A few years ago, when I first moved into my studio apartment, I consciously decided that I didn’t want to get internet for my home. I was in deep minimalist mode back then, so I tried to live with only the essentials, and the internet wasn’t one of them. I, again, did have my cell phone, which I used to create a hotspot, but back then, I only had 300 MB a month to use. Needless to say, I didn’t use the internet that much. I lasted about three months, and I sometimes miss those days because I read so much at that time. I read so much because I had the time to read. I wasn’t distracted by YouTube or Hulu or Netflix or a million different time-consuming distractions on the internet. It was a more peaceful time back then. Now, though? I need a constant internet connection to live my life. It’s insane.

I’ve been focusing more of my time toward my novel. My novel sucks. It has always sucked, and that’s something I really want to change. I feel I can produce something much better than what I have right now. I know I can. I can feel it in my bones. But, the problem is, I haven’t done that yet. That’s something I want to change, and I think I’m slowly building up a habit where I can spend more time on this that’ll actually stick in the long run.
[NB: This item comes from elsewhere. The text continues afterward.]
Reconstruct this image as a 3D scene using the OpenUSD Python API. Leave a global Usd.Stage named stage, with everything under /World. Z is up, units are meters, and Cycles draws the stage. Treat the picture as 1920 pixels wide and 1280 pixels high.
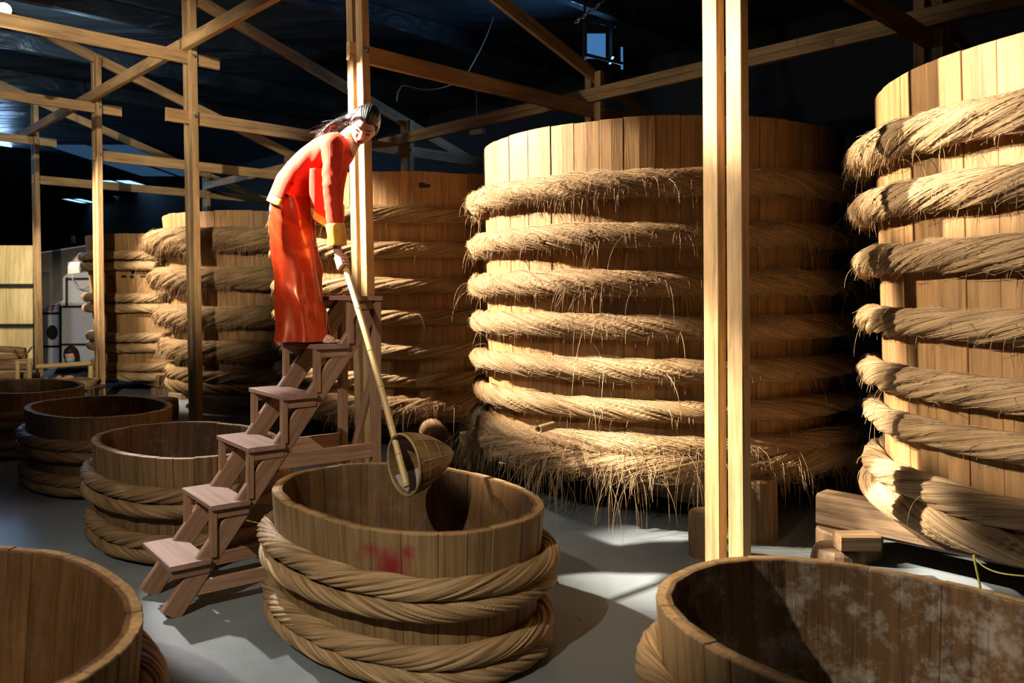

Today, I guess, is technically day 3 of this habit, so I don’t know for sure what I’ll be doing a week from now. I hope to still be doing all I can to produce the best damn work of my life, with or without the internet.

Sometime’s life’s little annoyances can reveal something beneficial and fortuitous. It all depends on my perspective. And what I want to do is get shit done, and that’s all I care about right now. That’s all I’m allowing myself to care about because life’s too short to worry about not having internet at home right now.